Enfin, vous abordez la question de l’accompagnement des migrants et en particulier, de la régularisation des travailleurs sans papiers. Vous savez comme moi que la question de l’immigration anime actuellement le débat politique et malheureusement, de la pire des manières qui soit. Au lieu d’une approche raisonnée, nous avons assisté à une surenchère autoritaire, anti-migratoire et d’atteinte aux droits fondamentaux. Avec l’adoption de la motion de rejet de son texte, le Gouvernement aurait dû retirer définitivement son texte. Il a préféré le maintenir et convoquer une Commission Mixte Paritaire (CMP), prêt à se livrer aux compromissions les plus funestes. Je suis évidemment inquiet de l’application de la loi telle qu’elle a été adoptée ce 19 décembre. Je suis également inquiet des traces que laissera le débat qui a eu lieu autour de ce texte. Car celui-ci a installé un climat de haine, raciste et xénophobe propice aux violences et à la montée de l’extrême-droite. Il a créé des clivages qui se sont inscrits durablement dans les esprits. À force de dire que l’immigration est responsable de tout, le citoyen a fini par le croire.

Dans le texte issu de la CMP, un article est presque passé inaperçu. Il s’agit de l’article 19 ter A qui exclut du droit à l’hébergement d’urgence les étrangers visés par une OQTF, sauf situation de détresse grave. Cette disposition va mettre des centaines de personnes à la rue. Comment peut-on accepter cela ?
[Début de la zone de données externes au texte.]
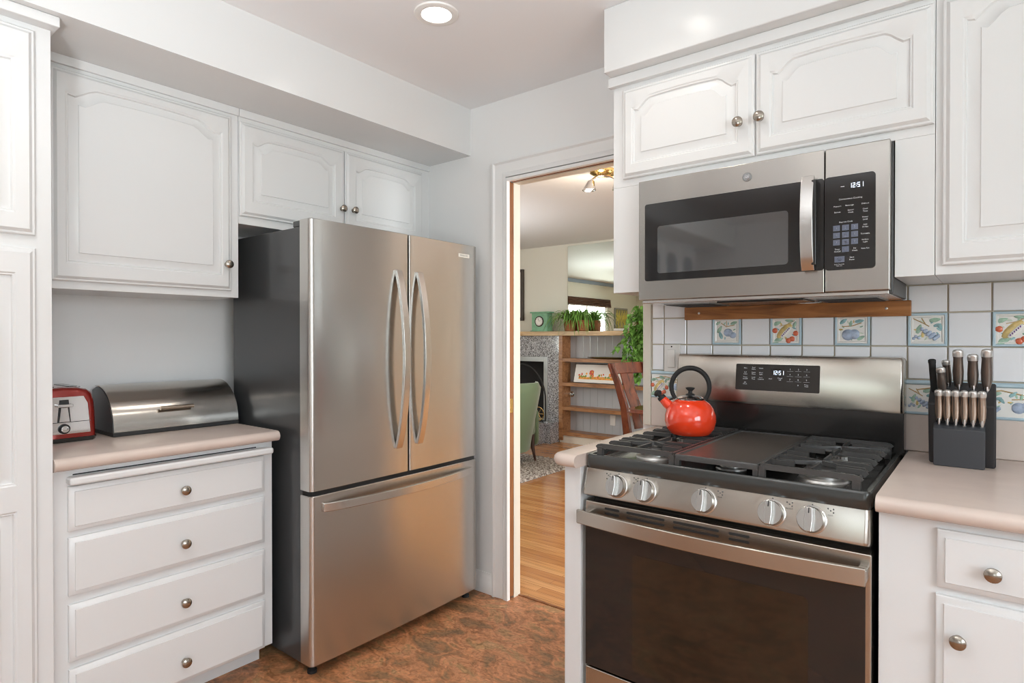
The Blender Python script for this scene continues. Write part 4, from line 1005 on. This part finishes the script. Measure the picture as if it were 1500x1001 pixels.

En ce qui concerne la régularisation des sans-papiers, la loi n’apportera rien de plus, contrairement à ce que le Gouvernement veut nous faire croire. Aujourd’hui, environ 10 000 travailleurs sans papiers sont régularisés sur une année. Avec la loi, le Gouvernement a estimé ce nombre à 7 000 par an, soit moins qu’actuellement.
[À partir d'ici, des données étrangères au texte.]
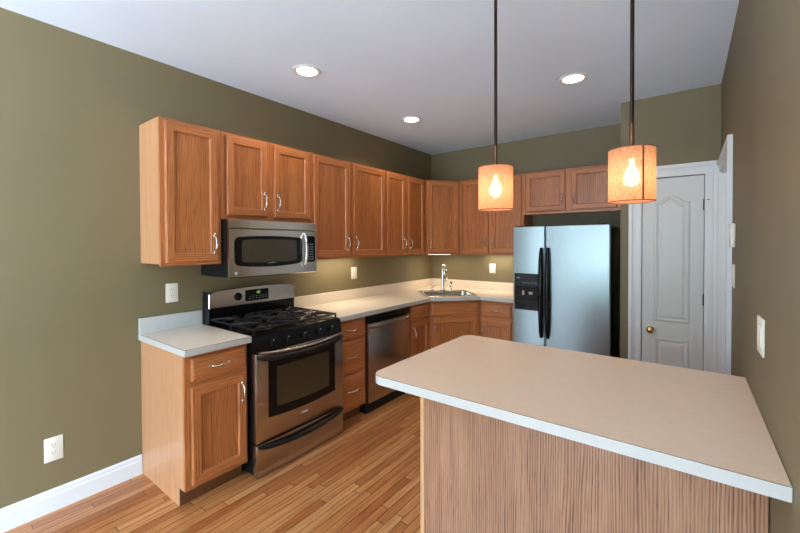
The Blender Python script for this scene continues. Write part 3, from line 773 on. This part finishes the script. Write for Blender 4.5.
MB().loops([[(x, y, hh - .0012) for x, y in o_[1:] + o_[:1]], [(x, y, hh) for x, y in i_[1:] + i_[:1]]], 0, (False, False), False).build('joint_line', M_joint, t)

# ------------------------------------------------------------------ outlets and switches (local front -y)
def plate(name, label, cat, loc, rz, kind, wd=.078, ht=.125):
    t = thing(name, label, cat, loc, rz)
    b = MB().box(-wd / 2, wd / 2, -.006, 0, -ht / 2, ht / 2, 0, .003, 2); b.build('cover_plate', M_plate, t)
    if kind == 'outlet':
        for z in (-.021, .021):
            r = MB().lathe([(.0175, 0), (.0175, -.003), (0, -.003)], (0, -.0055, z), 'y', 18).build('receptacle', M_plate, t)
            MB().box(-.0075, -.0055, -.0092, -.0082, z - .001, z + .008).box(.0055, .0075, -.0092, -.0082, z - .001, z + .008).box(-.002, .002, -.0092, -.0082, z - .011, z - .007).build('slots', M_slot, r)
    else:
        n_ = 2 if kind == 'double' else 1
        for i in range(n_):
            x = (i - (n_ - 1) / 2) * .046
            MB().box(x - .016, x + .016, -.0085, -.005, -.033, .033, 0, .001).build('rocker', M_plate, t)
    return t
plate('wall_outlet', 'ivory outlet low on the left wall above the baseboard', 'outlet', (0.0005, -.434, .348), R90, 'outlet', .082, .135)
plate('wall_outlet', 'ivory outlet above the small countertop left of the range', 'outlet', (0.0005, .192, 1.162), R90, 'outlet', .080, .130)
plate('light_switch', 'ivory switch on the left wall between range and corner', 'switch', (0.0005, 1.998, 1.184), R90, 'single', .085, .125)
plate('light_switch', 'ivory switch on the back wall right of the sink', 'switch', (.90, D - .0005, 1.182), 0, 'single', .080, .118)
plate('light_switch', 'ivory switch beside the doorway casing, lower of two', 'switch', (W - .0005, 1.78, 1.315), -R90, 'single', .12, .125)
plate('light_switch', 'wide ivory switch plate on the right wall above the peninsula', 'switch', (W - .0005, .802, 1.180), -R90, 'double', .125, .125)
t = thing('door_chime_panel', 'ivory wall control beside the doorway casing, upper of two', 'wall control', (W - .0005, 1.78, 1.535), -R90)
MB().box(-.06, .06, -.020, 0, -.064, .064, 0, .004, 2).build('cover', M_plate, t)
MB().box(-.03, .03, -.022, -.019, .0, .035, 0, .001).build('face', M_plate, t)

# ------------------------------------------------------------------ lamps
def can(x, y, label, power):
    t = thing('recessed_light', label, 'ceiling light', (x, y, H), 0, 'recessed ceiling lights')
    MB().lathe([(.098, -.0005), (.098, -.005), (.088, -.008), (.074, -.006), (.070, -.001)], (0, 0, 0), 'z', 36, cap=(False, False)).build('trim_ring', M_canwhite, t)
    MB().lathe([(.0705, -.0008), (.068, -.0045), (.045, -.009), (0, -.0105)], (0, 0, 0), 'z', 36, cap=(True, False)).build('lens', M_lens, t)
    l = bpy.data.lights.new('recessed_lamp', 'SPOT'); l.energy = power; l.color = (1, .84, .66); l.spot_size = 2.6; l.spot_blend = .6; l.shadow_soft_size = .06
    o = bpy.data.objects.new('recessed_lamp', l); COL.objects.link(o); o.parent = t; o.location = (0, 0, -.03)
CANW = 15
can(.680, .822, 'recessed ceiling light above the range, nearest the camera', CANW)
can(.657, 2.145, 'recessed ceiling light farthest back, near the sink corner', CANW)
can(2.160, 2.110, 'recessed ceiling light in front of the refrigerator', CANW)

def pendant(x, y, label, seam_dir, power):
    t = thing('pendant_light', label, 'pendant light', (x, y, 1.656), 0, 'pendants over the peninsula')
    R_, SH = .0808, .206
    sh = MB(); sg = 56; ls = []
    prof = [(R_, 0), (R_, SH), (R_ - .0025, SH), (R_ - .0025, 0), (R_, 0)]
    sh.lathe([(R_, 0), (R_, SH)], (0, 0, 0), 'z', sg, cap=(False, False))
    so = sh.build('lamp_shade', M_shade, t)
    rb = MB()
    for z in (.0015, SH - .0015): rb.lathe([(R_ + .0006, z - .0015), (R_ + .0006, z + .0015), (R_ - .0022, z + .0015), (R_ - .0022, z - .0015), (R_ + .0006, z - .0015)], (0, 0, 0), 'z', sg, cap=(False, False))
    rb.build('shade_rim', M_seam, so)
    s_ = MB(); r2 = R_ + .001
    aa = [seam_dir + (i - 2) * .02 for i in range(5)]
    s_.loops([[(r2 * math.cos(a), r2 * math.sin(a), .003) for a in aa] + [((R_ + .0001) * math.cos(a), (R_ + .0001) * math.sin(a), .003) for a in aa[::-1]],
              [(r2 * math.cos(a), r2 * math.sin(a), SH - .003) for a in aa] + [((R_ + .0001) * math.cos(a), (R_ + .0001) * math.sin(a), SH - .003) for a in aa[::-1]]])
    s_.build('seam', M_seam, so)
    cr_ = MB()
    for k in range(3):
        a = k * 2 * PI / 3; cr_.tube([(.012 * math.cos(a), .012 * math.sin(a), SH - .012), ((R_ - .001) * math.cos(a), (R_ - .001) * math.sin(a), SH - .006)], .0018, 6)
    cr_.build('spider', M_bronze, t)
    MB().lathe([(.012, SH - .03), (.020, SH - .03), (.020, SH - .005), (.014, SH + .004), (.010, SH + .006)], (0, 0, 0), 'z', 20).build('socket', M_bronze, t)
    MB().tube([(0, 0, SH), (0, 0, SH + .10)], .0085, 12).build('lower_stem', M_bronze2, t)
    MB().tube([(0, 0, SH + .10), (0, 0, H - 1.656 - .02)], .0075, 12).build('rod', M_bronze, t)
    MB().lathe([(.0, -.035), (.02, -.033), (.058, -.018), (.062, -.001)], (0, 0, H - 1.656), 'z', 28, cap=(False, True)).build('canopy', M_bronze, t)
    MB().lathe([(.010, .165), (.011, .140), (.020, .122), (.028, .102), (.030, .086), (.026, .070), (.015, .059), (.0, .056)], (0, 0, .004), 'z', 24, cap=(True, False)).build('bulb', M_bulb, t)
    l = bpy.data.lights.new('pendant_lamp', 'POINT'); l.energy = power; l.color = (1, .60, .32); l.shadow_soft_size = .04
    o = bpy.data.objects.new('pendant_lamp', l); COL.objects.link(o); o.parent = t; o.location = (0, 0, .035)
pendant(2.111, .78, 'burlap drum pendant hanging farther left over the peninsula', math.radians(60), .45)
pendant(2.673, .78, 'burlap drum pendant hanging nearer the right wall, vertical seam facing out', math.radians(-57), .45)

def bar(loc, rz, L, label, power, th=.026):
    t = thing('under_cabinet_light', label, 'under-cabinet light', loc, rz, 'under-cabinet lights')
    MB().box(-L / 2, L / 2, -.03, .03, -th + .004, -.0005, 0, .002).build('housing', M_canwhite, t)
    MB().box(-L / 2 + .01, L / 2 - .01, -.028, .024, -th, -th + .0045, 0, .001).build('lens', M_bar, t)
    l = bpy.data.lights.new('bar_lamp', 'AREA'); l.shape = 'RECTANGLE'; l.size = L * .9; l.size_y = .04; l.energy = power; l.color = (1, .88, .68)
    o = bpy.data.objects.new('bar_lamp', l); COL.objects.link(o); o.parent = t; o.location = (0, 0, -th - .003)
bar((.14, 1.70, UB + .012), R90, .60, 'slim light bar under the wide wall cabinet right of the microwave', 2, .011)
bar((.315, D - .315, UB + .012), PI / 4, .30, 'slim light bar under the corner wall cabinet', 1.7, .02)
bar((1.02, D - .14, UB + .012), 0, .45, 'slim light bar under the back wall cabinet by the refrigerator', 1.7, .011)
Vous le dites très justement : « les solutions sont à portée de choix politique. » C’est exactement ce que nous pensons au groupe GDR. Aussi, soyez assurée que nous ne renoncerons pas et que nous suivrons avec une attention toute particulière l’évolution de la question du sans-abrisme en France. À ce titre, nous n’oublions pas que le Conseil d’État a jugé que le non-respect du droit à l’hébergement d’urgence porte gravement atteinte à une liberté fondamentale, rappelant par la même occasion les obligations de l’État en la matière.

Restant à votre disposition pour toute information complémentaire, je vous prie de croire, Madame la Présidente, en l’expression de mes sentiments les meilleurs.